In windows bat file, %0, %1,…, %9 are the first, second, …, tenth parameter of the command line. The first parameter is the command itself. Suppose the bat file is test.bat that has the following command:
@echo %0
The command line: test.bat will output test.bat. The command line: .\test.bat will output .\test.bat. The command line: “test.bat” will output “test.bat”. The command line:”.\test.bat” will output “.\test.bat”.
~ before the digit will do something extra to the parameter. %~0 will remove the quote marks of the first parameter if it has any. So, “test.bat” will output test.bat, “.\test.bat” will output .\test.bat.
~f will expand the parameter to the full path name. So %~f0 may expand to C:\dir\test.bat.

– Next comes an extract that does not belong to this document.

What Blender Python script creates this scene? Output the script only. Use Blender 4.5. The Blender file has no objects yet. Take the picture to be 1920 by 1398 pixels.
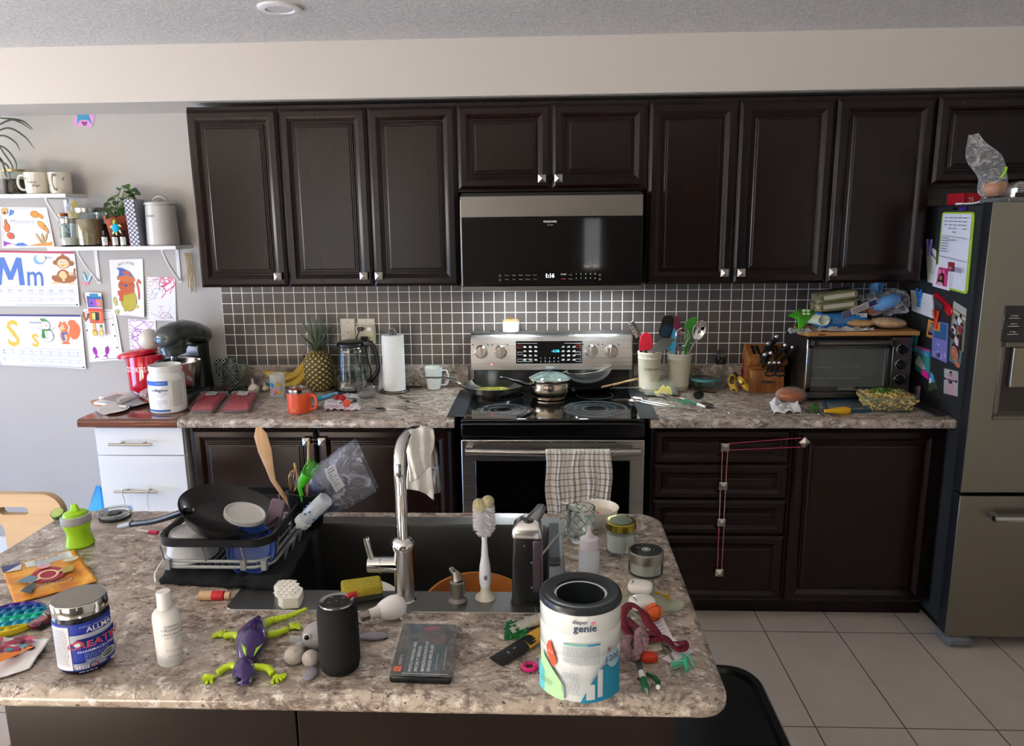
import bpy,math,random
from mathutils import Vector as V,Matrix,Euler,noise
from mathutils.geometry import tessellate_polygon
random.seed(7)
PI=math.pi
S=bpy.context.scene
C=S.collection
# ---------------------------------------------------------------- camera
CP=V((-0.01695,-3.66947,1.72265));F=1427.586
R_=V((0.99905862,0.04202489,-0.01075979));U_=V((0.00217339,0.19923222,0.9799499));D_=V((-0.04332598,0.97905078,-0.19895333))
cd=bpy.data.cameras.new('camera');co=bpy.data.objects.new('camera',cd);C.objects.link(co)
co.matrix_world=Matrix(((R_.x,U_.x,-D_.x,CP.x),(R_.y,U_.y,-D_.y,CP.y),(R_.z,U_.z,-D_.z,CP.z),(0,0,0,1)))
cd.sensor_width=36;cd.lens=F*36/1920;cd.clip_start=.05;S.camera=co
def ray(u,v): return R_*((u-960)/F) + U_*(-(v-699)/F) + D_
def Z(u,v,z=.914): d=ray(u,v);return CP + d*((z-CP.z)/d.z)
def Y(u,v,y): d=ray(u,v);return CP + d*((y-CP.y)/d.y)
def X(u,v,x): d=ray(u,v);return CP + d*((x-CP.x)/d.x)
def ppm(p): return F/(V(p)-CP).dot(D_)
# ---------------------------------------------------------------- world, window light, added fill, exposure
w=bpy.data.worlds.new('sky');S.world=w;w.use_nodes=True
w.node_tree.nodes['Background'].inputs[0].default_value=(.95,.97,1,1);w.node_tree.nodes['Background'].inputs[1].default_value=.6
def area(name,loc,rot,sx,sy,col,e):
    l=bpy.data.lights.new(name,'AREA');l.shape='RECTANGLE';l.size=sx;l.size_y=sy;l.color=col;l.energy=e
    o=bpy.data.objects.new(name,l);C.objects.link(o);o.location=loc;o.rotation_euler=rot;return o
area('patio_daylight',(-4.55,-1.95,1.72),(0,-PI/2-.85,0),.75,2.3,(1,.975,.95),62)
area('low_blue_fill',(-4.5,-1.8,.55),(0,-PI/2,.1),1.0,1.9,(.22,.48,1),36).data.spread=2.2  # added fill that tints the lower left wall blue
area('window_daylight',(-2.3,-5.9,1.5),(PI/2+.2,0,0),1.9,1.4,(1,.96,.9),9)
area('side_fill',(-4.55,-4.8,1.2),(0,-PI/2-.42,-.15),1.6,1.8,(1,.985,.965),100).data.spread=1.8  # added fill from rear left, brightens the island and ceiling
area('sidelight_daylight',(.52,-5.95,1.45),(PI/2,0,0),.18,.5,(.9,.95,1),.25)
sl_=bpy.data.lights.new('bounce_sun','SUN');sl_.energy=170;sl_.color=(1,.94,.87);sl_.angle=.01;so_=bpy.data.objects.new('bounce_sun',sl_);C.objects.link(so_);so_.rotation_euler=V((.15,-1,1.0)).to_track_quat('Z','Y').to_euler()  # added sun; its unseen floor patch bounces light up to the ceiling
S.view_settings.view_transform='Standard';S.view_settings.look='None';S.view_settings.exposure=.45;S.view_settings.gamma=1
S.view_settings.use_curve_mapping=False
# ---------------------------------------------------------------- materials
def lin(h):
    h=h.lstrip('#');c=[int(h[i:i+2],16)/255 for i in (0,2,4)]
    return tuple(x/12.92 if x <= .04045 else ((x+.055)/1.055)**2.4 for x in c) + (1,)
_K={}
def K(h,r=.5,m=0,t=0,a=1,ior=1.45,e=0,n=0,coat=0,nb=0,ns=40,sheen=0):
    key=(h,r,m,t,a,ior,e,n,coat,nb,ns,sheen)
    if key in _K: return _K[key]
    M=bpy.data.materials.new('m_%s_%d' % (h.strip('#'),len(_K)));M.use_nodes=True;N=M.node_tree;b=N.nodes['Principled BSDF'];I=b.inputs
    I['Base Color'].default_value=lin(h);I['Roughness'].default_value=r;I['Metallic'].default_value=m;I['Transmission Weight'].default_value=t
    I['Alpha'].default_value=a;I['IOR'].default_value=ior;I['Coat Weight'].default_value=coat
    if sheen: I['Sheen Weight'].default_value=sheen
    if e: I['Emission Color'].default_value=lin(h);I['Emission Strength'].default_value=e
    if n or nb:
        tc=N.nodes.new('ShaderNodeTexCoord');no=N.nodes.new('ShaderNodeTexNoise');no.inputs['Scale'].default_value=ns;no.inputs['Detail'].default_value=4
        N.links.new(tc.outputs['Object'],no.inputs['Vector'])
        if n:
            mx=N.nodes.new('ShaderNodeMix');mx.data_type='RGBA';mx.blend_type='MULTIPLY';mx.inputs[0].default_value=1
            rp=N.nodes.new('ShaderNodeValToRGB');rp.color_ramp.elements[0].position=.3;rp.color_ramp.elements[1].position=.7
            rp.color_ramp.elements[0].color=(1-n,1-n,1-n,1)
            N.links.new(no.outputs['Fac'],rp.inputs[0]);mx.inputs[6].default_value=lin(h);N.links.new(rp.outputs[0],mx.inputs[7]);N.links.new(mx.outputs[2],I['Base Color'])
        if nb:
            bp=N.nodes.new('ShaderNodeBump');bp.inputs['Strength'].default_value=nb;bp.inputs['Distance'].default_value=.004
            N.links.new(no.outputs['Fac'],bp.inputs['Height']);N.links.new(bp.outputs[0],I['Normal'])
    _K[key]=M;return M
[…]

~d will extract the disk part of the parameter. So test.bat may output C:
~p will extract the path part of the parameter. So test.bat may output \dir\
~dp will extract both the disk part and the path part of the parameter. So %~dp0 may expand to C:\dir\. Note that even the command in the command line does not include drive or path, %~dp0 still expands to the drive and path, i.e., the command is first expanded to the full path name then the drive and path are extracted. Things get weird for %~dp1, %~dp2,…, if you provide a non-existed file. If the non-existence file is of the form of an absolute path, the result is the drive and path part of the file. If the non-existence file has a relative path, the relative path would be prefixed the drive/path of the script.